Bhasin cites unreferenced Muslims who maintain that a particularly terrorising anti-Pandit slogan was not part of the popular discourse, though it may have been used by a “few” people. Nonetheless, a “few” of an overwhelming majority is more than enough to terrorise a minuscule minority. Bhasin says Islamic slogans were part of Kashmiri history, and, simultaneously, concedes that these slogans may have terrified Pandits. Bhasin questions selective killings on the basis of community because “there is no empirical evidence”, and then furnishes statistics that suggest a disproportionately high number of killings of Pandits. Bhasin’s contradictory statements remind one of kettle logic.

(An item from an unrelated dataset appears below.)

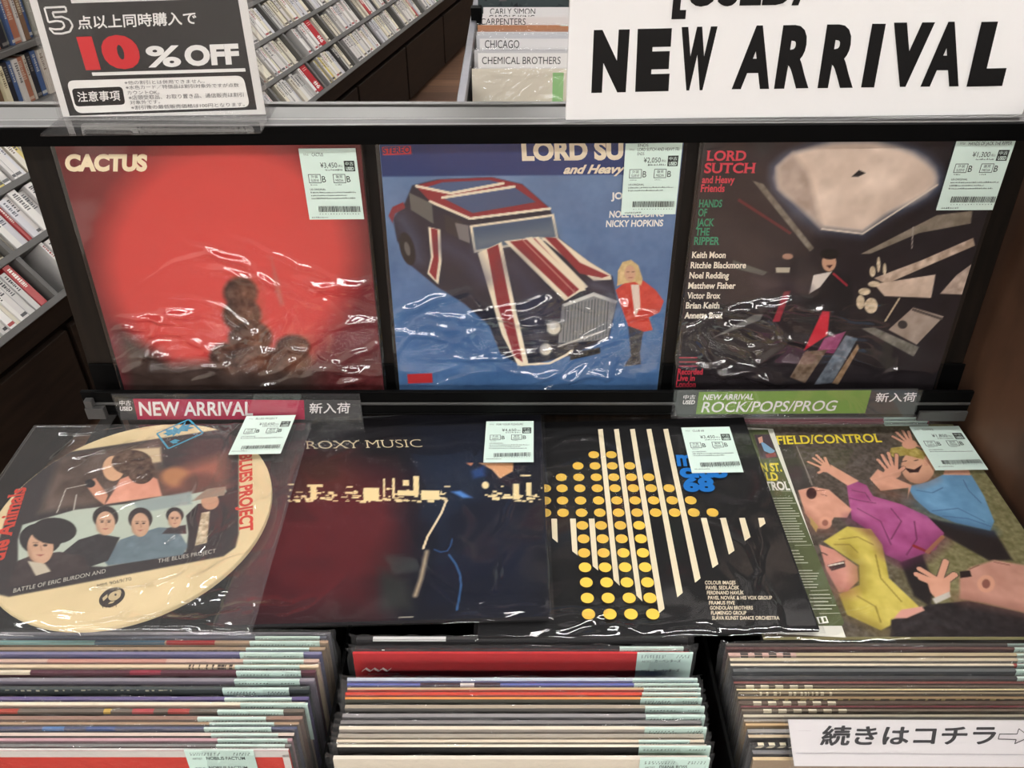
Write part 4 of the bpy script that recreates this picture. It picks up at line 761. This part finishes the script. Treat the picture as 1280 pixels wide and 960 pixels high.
left_rows = [
 (38, (150, 145, 152), (112, 110, 120), None), (53, (105, 108, 118), (80, 82, 96), (950, 1190)),
 (72, (168, 140, 115), (150, 128, 105), (930, 1190), dict(segs=((0, .30, (122, 160, 156)), (.30, .51, (70, 96, 112)), (.515, .66, (152, 46, 50))))),
 (95, (165, 140, 112), (146, 122, 95), (915, 1150), dict(marks=((96, 74, 56), .3, .95, .016, 'wear'))), (115, (122, 120, 152), (92, 92, 130), (893, 1130)),
 (140, (205, 172, 156), (188, 158, 150), (905, 1130), dict(segs=((.2, .55, (196, 140, 128)),))), (162, (222, 200, 168), (204, 180, 148), (875, 1115), dict(marks=((70, 56, 50), .62, .76, .012, 'print'))),
 (183, (86, 42, 54), (84, 42, 52), (880, 1120), dict(segs=((0, .17, CRM), (.46, .55, (140, 44, 60))))), (212, (140, 132, 140), (112, 104, 116), (872, 1115)),
 (243, (62, 70, 68), (46, 54, 54), (828, 1075), dict(txt=('KEVIN AYERS',), marks=((176, 172, 150), .05, .62, .014, 'wear'))), (280, (98, 86, 134), (80, 70, 116), (835, 1085)),
 (303, (232, 220, 196), (192, 168, 150), (895, 1150)), (328, (106, 96, 86), (94, 84, 74), (810, 1055), dict(segs=((.12, .2, (170, 66, 50)), (.44, .46, (196, 160, 70)), (.52, .58, (176, 74, 76)), (.62, .68, (170, 66, 60))))),
 (355, (150, 118, 102), (122, 96, 84), (735, 990)), (373, (172, 142, 112), (138, 120, 105), (780, 1020)), (391, (80, 86, 112), (92, 92, 110), (760, 1010), dict(segs=((.3, .36, (84, 122, 172)), (.42, .5, (70, 90, 140))))),
 (415, (216, 196, 182), (58, 50, 48), (785, 1035)), (435, (196, 154, 160), (150, 116, 122), (810, 1070)), (455, (120, 118, 116), (82, 82, 82), (805, 1060)),
 (472, (208, 203, 198), (192, 54, 40), (688, 945), dict(txt=('NOBILIS FACTUM', 'NOBILIS FACTUM'), extra=lambda mb, pl, w: (mb.poly([pl.p(0, .3065, .0003), pl.p(w, .3065, .0003), pl.p(w, .315, .0003), pl.p(0, .315, .0003)], (206, 200, 194)), mb.poly([pl.p(w-.006, .1, .0003), pl.p(w, .1, .0003), pl.p(w, .31, .0003), pl.p(w-.006, .31, .0003)], (206, 200, 194)))))]
fill_bin(left_rows, 'left', 0, 780, .336, 200, None or (0, 0), (-.174, -.190), 'upright records in the left bin', 1)
def redbox(mb, pl, w):
    for a, b_, c in ((.0, .012, (170, 34, 36)),): mb.poly([pl.p(0, .292, .0003), pl.p(w, .292, .0003), pl.p(w, .2925, .0003), pl.p(0, .2925, .0003)], c)
    pts = [(.006, .2915), (.010, .2955), (.014, .2915), (.018, .2955), (.022, .2915), (.026, .2955), (.030, .2915), (.034, .2955)]
    for i in range(0, 7): mb.poly([pl.p(pts[i][0], pts[i][1]-.0018, .0004), pl.p(pts[i+1][0], pts[i+1][1]-.0018, .0004), pl.p(pts[i+1][0]+.0012, pts[i+1][1]+.0006, .0004), pl.p(pts[i][0]+.0012, pts[i][1]+.0006, .0004)], (236, 222, 214))
    pl.h = .0004; mb.text_ab(pl, 'ANTHOLOGY CARPENTERS', (.012, .2862), (.042, .2862), (.012, .2878), (232, 210, 204))
mid_rows = [
 (48, (58, 56, 56), (40, 38, 40), None, dict(segs=((.05, .27, (226, 223, 222)),))), (80, (24, 22, 24), (20, 18, 20), (940, 1140)),
 (92, (202, 42, 44), (184, 36, 38), (995, 1200), dict(txt=('カーペンターズ', 'カーペンターズ'), extra=redbox)), (180, (188, 196, 206), (108, 118, 164), (980, 1200)), (193, (84, 98, 166), (74, 84, 146), (985, 1205), dict(segs=((.21, .325, (48, 36, 50)), (.325, .365, (216, 206, 200)), (.365, .44, (48, 36, 50))))),
 (207, (192, 166, 132), (198, 62, 46), (1015, 1220)), (223, (205, 62, 46), (190, 52, 40), (1010, 1225)), (237, (226, 142, 72), (88, 86, 72), (1005, 1230), dict(txt=('QUEENSRYCHE',))),
 (264, (166, 151, 131), (106, 102, 96), (1020, 1235)), (291, (140, 136, 136), (96, 95, 96), (1022, 1240), dict(txt=('PEGGY LEE',))), (311, (121, 117, 116), (92, 90, 90), None),
 (331, (226, 213, 191), (170, 160, 150), (1018, 1235), dict(txt=('SADE',))), (353, (160, 151, 136), (188, 174, 150), None), (369, (216, 201, 177), (198, 184, 160), (1000, 1160), dict(txt=('Jo STAFFORD',))),
 (386, (229, 216, 196), (24, 21, 22), (1000, 1225), dict(marks=((30, 26, 26), .62, .82, .03, 'wear'))), (426, (223, 214, 197), (214, 204, 186), (1003, 1222), dict(txt=('DIANA ROSS', 'LOVE HANGOVER')))]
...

In effect, she ends up confirming exactly what she initially denies.

Rahul Pandita’s book is not history; it is but a tiny dot that will connect histories. But, this tiny dot is an indelible blot on the immaculate moon of the Deniers. Thus, the vigorous attempts to erase it.

Conclusion: 
A wrong had been committed against a religious minority that needs to be admitted and acknowledged. The very denial or an obscure admission leaves a big question mark on the justness of the Azadi dream and the character of the Muslim majority. Circa 1990, when the Mujahideen roamed the streets of Kashmir, the Pandits were the inconvenient people, and therefore expendable. In 2013 when there are no Mujahideen around, Pandits are still the inconvenient people, for they are repositories of an inconvenient truth.

References
Jamal, Arif (2009): Shadow War: The Untold Story of Jihad in Kashmir, Melville House Publishing.
Sinha, Aditya (2000): Death of Dreams – A Terrorist’s Tale (being an account of Babar Badr, real name Firdous Syed Baba), Harper Collins.